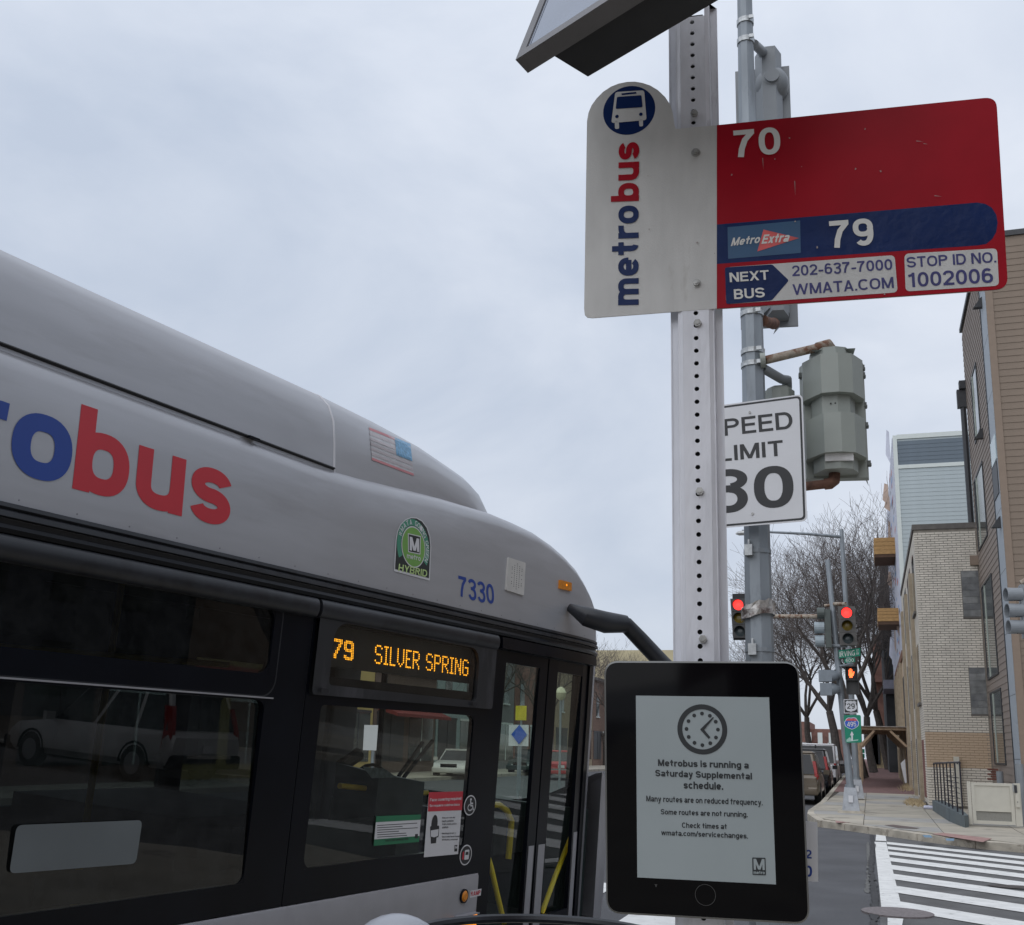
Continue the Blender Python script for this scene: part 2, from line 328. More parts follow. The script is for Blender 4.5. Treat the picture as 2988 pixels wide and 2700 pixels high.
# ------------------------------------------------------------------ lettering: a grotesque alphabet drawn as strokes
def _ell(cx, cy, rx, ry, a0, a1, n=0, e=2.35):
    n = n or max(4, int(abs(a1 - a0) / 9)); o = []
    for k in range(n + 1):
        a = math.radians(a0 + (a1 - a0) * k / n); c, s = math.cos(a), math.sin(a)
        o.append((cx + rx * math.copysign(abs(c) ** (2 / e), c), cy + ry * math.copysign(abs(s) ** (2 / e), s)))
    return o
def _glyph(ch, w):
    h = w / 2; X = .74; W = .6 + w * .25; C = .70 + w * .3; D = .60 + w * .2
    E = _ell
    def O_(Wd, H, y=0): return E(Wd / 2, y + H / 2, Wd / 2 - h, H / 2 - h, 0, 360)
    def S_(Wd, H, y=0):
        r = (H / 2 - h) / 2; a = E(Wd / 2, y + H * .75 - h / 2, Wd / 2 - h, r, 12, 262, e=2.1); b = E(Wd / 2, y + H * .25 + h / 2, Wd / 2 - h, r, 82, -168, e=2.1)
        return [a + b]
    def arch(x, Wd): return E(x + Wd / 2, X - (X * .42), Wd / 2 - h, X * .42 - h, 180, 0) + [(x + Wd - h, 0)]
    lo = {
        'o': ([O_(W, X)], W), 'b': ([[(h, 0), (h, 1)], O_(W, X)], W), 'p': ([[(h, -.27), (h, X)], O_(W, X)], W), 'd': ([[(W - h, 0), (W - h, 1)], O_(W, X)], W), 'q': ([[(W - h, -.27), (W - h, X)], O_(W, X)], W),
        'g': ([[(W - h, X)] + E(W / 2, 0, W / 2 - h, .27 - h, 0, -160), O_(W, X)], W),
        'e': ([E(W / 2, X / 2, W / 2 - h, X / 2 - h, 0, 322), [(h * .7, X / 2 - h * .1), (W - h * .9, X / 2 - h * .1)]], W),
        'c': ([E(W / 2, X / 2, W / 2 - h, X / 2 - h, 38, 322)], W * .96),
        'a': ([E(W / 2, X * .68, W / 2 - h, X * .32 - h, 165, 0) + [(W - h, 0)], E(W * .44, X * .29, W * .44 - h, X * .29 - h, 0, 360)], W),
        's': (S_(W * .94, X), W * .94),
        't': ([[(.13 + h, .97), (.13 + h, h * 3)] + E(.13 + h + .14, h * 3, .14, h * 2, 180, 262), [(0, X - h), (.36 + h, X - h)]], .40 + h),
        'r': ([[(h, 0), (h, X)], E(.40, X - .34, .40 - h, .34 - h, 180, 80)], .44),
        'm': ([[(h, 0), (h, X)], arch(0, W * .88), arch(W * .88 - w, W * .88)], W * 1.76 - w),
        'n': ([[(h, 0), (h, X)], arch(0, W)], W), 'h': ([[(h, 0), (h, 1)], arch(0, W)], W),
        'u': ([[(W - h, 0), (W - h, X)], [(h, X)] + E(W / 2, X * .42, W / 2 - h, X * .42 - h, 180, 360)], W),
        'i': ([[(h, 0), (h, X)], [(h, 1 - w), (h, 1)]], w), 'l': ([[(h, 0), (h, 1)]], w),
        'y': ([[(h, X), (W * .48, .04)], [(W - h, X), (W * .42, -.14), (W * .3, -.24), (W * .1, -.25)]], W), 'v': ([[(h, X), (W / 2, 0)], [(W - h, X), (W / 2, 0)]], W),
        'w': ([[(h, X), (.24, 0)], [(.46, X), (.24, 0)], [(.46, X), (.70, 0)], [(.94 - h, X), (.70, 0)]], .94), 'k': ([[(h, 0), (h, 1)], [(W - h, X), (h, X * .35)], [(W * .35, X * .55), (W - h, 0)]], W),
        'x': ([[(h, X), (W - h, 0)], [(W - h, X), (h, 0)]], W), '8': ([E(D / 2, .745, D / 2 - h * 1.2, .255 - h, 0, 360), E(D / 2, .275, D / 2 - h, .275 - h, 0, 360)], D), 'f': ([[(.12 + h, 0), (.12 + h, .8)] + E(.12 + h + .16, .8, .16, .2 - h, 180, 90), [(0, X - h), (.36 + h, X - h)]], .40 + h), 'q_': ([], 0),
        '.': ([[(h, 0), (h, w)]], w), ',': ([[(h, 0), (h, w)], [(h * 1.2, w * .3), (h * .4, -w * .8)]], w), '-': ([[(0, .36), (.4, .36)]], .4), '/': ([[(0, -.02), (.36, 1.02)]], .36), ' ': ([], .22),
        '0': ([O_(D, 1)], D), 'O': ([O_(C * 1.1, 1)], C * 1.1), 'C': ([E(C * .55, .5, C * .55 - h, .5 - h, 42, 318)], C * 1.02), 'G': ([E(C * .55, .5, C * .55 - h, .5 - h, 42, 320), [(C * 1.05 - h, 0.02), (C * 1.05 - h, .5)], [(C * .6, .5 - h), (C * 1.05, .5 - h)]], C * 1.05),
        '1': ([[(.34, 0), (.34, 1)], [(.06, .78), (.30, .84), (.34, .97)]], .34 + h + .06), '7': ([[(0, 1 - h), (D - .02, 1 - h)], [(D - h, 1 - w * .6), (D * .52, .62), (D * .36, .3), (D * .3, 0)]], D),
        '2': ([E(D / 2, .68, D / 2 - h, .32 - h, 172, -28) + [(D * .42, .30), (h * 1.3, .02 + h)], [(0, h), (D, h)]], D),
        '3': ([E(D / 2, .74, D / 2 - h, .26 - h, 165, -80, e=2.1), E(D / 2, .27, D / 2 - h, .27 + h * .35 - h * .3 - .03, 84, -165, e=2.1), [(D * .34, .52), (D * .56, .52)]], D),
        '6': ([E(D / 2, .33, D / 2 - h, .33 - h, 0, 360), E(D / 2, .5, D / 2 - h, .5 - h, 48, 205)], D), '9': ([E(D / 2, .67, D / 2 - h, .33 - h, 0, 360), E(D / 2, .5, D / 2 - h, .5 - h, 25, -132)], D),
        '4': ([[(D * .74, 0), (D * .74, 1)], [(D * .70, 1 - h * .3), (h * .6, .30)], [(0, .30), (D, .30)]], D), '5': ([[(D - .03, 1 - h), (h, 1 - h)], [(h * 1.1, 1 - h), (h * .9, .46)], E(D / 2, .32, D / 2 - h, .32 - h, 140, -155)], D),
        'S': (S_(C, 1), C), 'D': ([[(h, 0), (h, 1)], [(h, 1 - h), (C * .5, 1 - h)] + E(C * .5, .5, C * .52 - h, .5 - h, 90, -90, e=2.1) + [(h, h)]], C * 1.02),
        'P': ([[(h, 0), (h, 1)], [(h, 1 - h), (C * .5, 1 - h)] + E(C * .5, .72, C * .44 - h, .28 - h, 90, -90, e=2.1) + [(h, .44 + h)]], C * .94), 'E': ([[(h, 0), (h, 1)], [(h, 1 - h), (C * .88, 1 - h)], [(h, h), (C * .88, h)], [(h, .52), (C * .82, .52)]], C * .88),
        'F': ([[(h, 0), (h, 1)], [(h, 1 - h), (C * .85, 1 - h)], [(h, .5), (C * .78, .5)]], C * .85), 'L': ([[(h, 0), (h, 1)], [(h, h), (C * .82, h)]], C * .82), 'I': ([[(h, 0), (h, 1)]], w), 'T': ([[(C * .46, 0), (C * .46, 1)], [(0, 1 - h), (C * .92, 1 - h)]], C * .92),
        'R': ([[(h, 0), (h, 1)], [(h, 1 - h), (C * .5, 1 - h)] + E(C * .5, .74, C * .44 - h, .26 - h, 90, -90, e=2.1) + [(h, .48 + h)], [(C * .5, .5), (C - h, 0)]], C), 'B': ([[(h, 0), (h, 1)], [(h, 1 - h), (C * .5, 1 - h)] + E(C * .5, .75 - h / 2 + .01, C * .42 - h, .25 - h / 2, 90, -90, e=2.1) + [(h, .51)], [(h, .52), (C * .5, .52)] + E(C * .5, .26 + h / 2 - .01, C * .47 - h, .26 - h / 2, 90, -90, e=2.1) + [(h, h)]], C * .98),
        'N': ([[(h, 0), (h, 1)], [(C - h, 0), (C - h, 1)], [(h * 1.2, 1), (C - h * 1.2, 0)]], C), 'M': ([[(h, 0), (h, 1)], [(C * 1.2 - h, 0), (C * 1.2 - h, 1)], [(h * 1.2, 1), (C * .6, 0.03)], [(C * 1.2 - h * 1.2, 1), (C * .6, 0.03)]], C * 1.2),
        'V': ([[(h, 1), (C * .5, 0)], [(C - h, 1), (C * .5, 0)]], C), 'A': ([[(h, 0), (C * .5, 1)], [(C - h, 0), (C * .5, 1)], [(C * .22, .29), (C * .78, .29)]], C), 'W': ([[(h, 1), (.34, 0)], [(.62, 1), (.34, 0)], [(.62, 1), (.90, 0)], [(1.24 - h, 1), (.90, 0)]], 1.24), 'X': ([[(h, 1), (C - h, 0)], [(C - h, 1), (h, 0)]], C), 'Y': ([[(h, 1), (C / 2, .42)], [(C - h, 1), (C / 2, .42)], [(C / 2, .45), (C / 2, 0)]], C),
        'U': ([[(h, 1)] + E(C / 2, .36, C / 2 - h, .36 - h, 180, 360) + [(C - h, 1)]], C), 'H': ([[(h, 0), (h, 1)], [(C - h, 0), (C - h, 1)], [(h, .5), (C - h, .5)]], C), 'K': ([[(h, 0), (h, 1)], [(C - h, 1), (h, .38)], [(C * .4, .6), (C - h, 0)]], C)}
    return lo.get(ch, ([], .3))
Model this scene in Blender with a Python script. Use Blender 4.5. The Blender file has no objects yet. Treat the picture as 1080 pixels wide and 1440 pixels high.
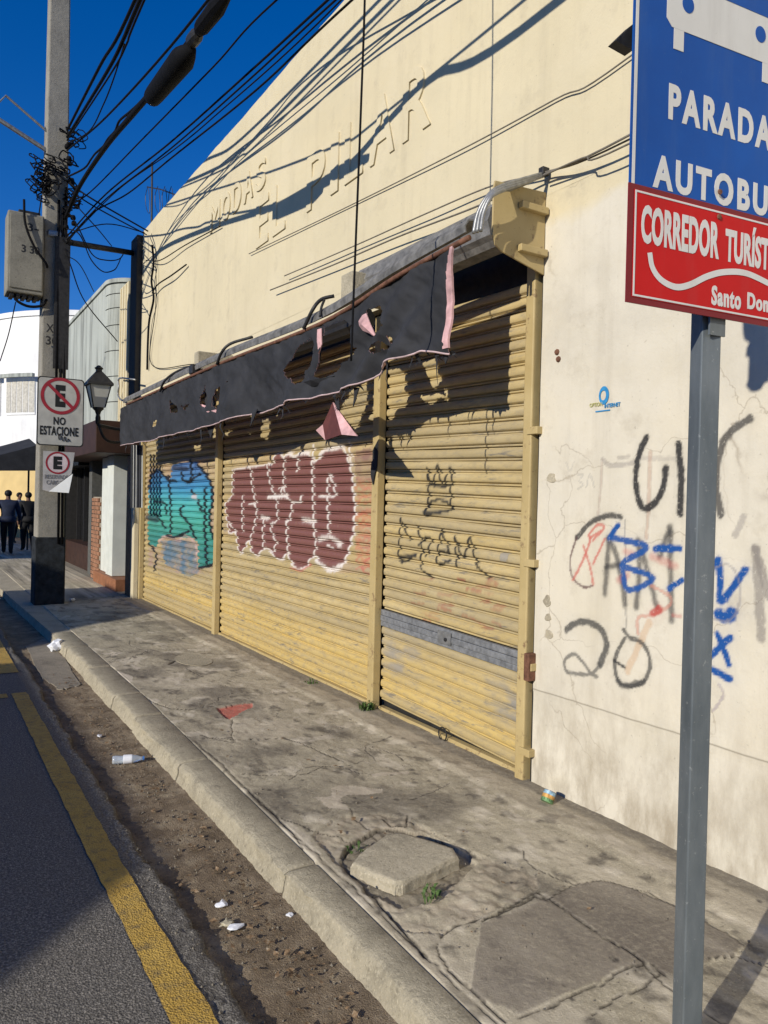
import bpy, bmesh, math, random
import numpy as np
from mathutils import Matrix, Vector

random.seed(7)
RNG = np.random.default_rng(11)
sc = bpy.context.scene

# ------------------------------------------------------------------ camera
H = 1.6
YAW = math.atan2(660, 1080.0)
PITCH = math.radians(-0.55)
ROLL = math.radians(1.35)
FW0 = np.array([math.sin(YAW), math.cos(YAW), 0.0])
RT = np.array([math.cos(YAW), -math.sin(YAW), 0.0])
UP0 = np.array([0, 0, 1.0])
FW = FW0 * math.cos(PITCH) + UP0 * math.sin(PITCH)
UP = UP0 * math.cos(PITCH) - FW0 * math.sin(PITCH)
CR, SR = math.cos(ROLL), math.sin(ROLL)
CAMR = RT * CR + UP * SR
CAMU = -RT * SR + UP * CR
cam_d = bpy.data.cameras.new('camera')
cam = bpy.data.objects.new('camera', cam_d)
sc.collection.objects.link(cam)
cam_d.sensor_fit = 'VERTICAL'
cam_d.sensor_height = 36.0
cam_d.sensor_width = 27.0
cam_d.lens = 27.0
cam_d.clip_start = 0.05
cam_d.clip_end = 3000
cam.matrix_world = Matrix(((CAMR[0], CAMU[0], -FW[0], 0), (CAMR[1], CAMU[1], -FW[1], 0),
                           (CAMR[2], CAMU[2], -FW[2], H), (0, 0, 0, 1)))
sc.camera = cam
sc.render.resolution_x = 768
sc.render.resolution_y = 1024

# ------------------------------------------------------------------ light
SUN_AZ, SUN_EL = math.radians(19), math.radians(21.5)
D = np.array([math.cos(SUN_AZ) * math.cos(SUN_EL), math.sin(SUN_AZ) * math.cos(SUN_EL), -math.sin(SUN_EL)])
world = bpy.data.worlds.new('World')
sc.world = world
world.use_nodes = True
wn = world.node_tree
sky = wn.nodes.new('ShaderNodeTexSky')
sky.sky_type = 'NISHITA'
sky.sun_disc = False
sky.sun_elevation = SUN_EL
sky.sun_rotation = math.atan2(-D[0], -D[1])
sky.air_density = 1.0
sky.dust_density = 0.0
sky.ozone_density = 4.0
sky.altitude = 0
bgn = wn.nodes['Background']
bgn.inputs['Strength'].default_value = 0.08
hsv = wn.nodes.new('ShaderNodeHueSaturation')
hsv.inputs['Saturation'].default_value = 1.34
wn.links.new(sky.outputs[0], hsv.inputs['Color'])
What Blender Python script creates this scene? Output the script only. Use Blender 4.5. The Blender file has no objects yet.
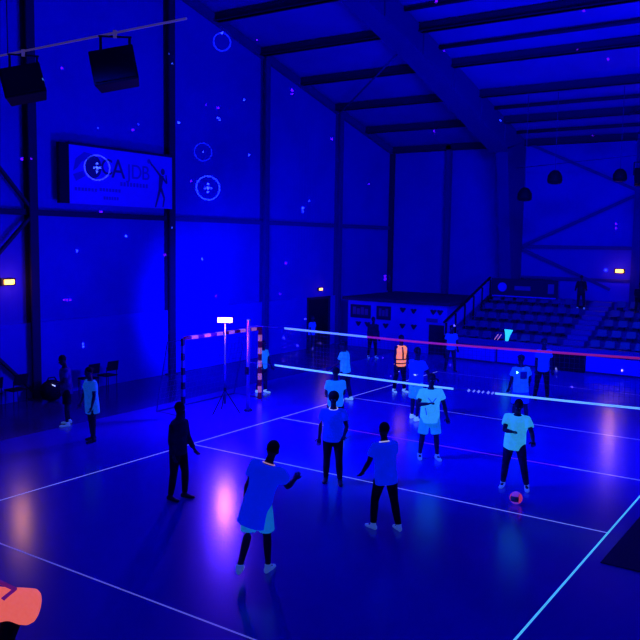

+-------+

Collect every line from the records above that contains the word "Python".

▸ EXERCISE OUTPUT
Continue the Blender Python script for this scene: part 2, from line 328. More parts follow. The script is for Blender 4.5. Treat the picture as 2988 pixels wide and 2700 pixels high.
Model this scene in Blender with a Python script. Use Blender 4.5. The Blender file has no objects yet. Treat the picture as 1080 pixels wide and 1440 pixels high.
What Blender Python script creates this scene? Output the script only. Use Blender 4.5. The Blender file has no objects yet.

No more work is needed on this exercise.